Englishman Who Posted Himself: biography of a postal experimenter

A new book called The Englishman who Posted Himself and Other Curious Objects tells the amazing story of W. Reginald Bray, a stamp collector who experimented with mailing odd objects (including himself) through the Royal Mail. Whoever said philately will get you nowhere?

The New Yorker has a small and edifying gallery of his postal experiments.


Perhaps most remarkably, he posted himself, becoming the first man to send a human through the mail in 1900, and then, through registered mail, in 1903. Tingey's book includes a picture of Bray being delivered to his own doorstep–presumably the sort of package likely to please the lady of the house.

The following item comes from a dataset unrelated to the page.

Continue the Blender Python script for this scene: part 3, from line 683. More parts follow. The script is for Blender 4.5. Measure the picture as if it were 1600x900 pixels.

And Bray did not stop there. He sent postcards crocheted by his mother. He made out address fields in cryptic verse, or to the inhabitants of empty caves, or describing only the latitude and longitude of the destination, or with a picture of the location to which the article was meant to be delivered (see, in the slideshow below, the postcard made out to "The Resident Nearest This Rock," for example). He threw messages into bottles and solicited the world's largest collection of autographs, including ones from Gary Cooper and Laurence Olivier, Charlie Chaplain and Maurice Chevalier. The image that emerges from this antic and visually arresting volume is of a blithe English rogue, testing the system, stretching its limits–an experimenter, playing the most relentless, and amusing, of pranks.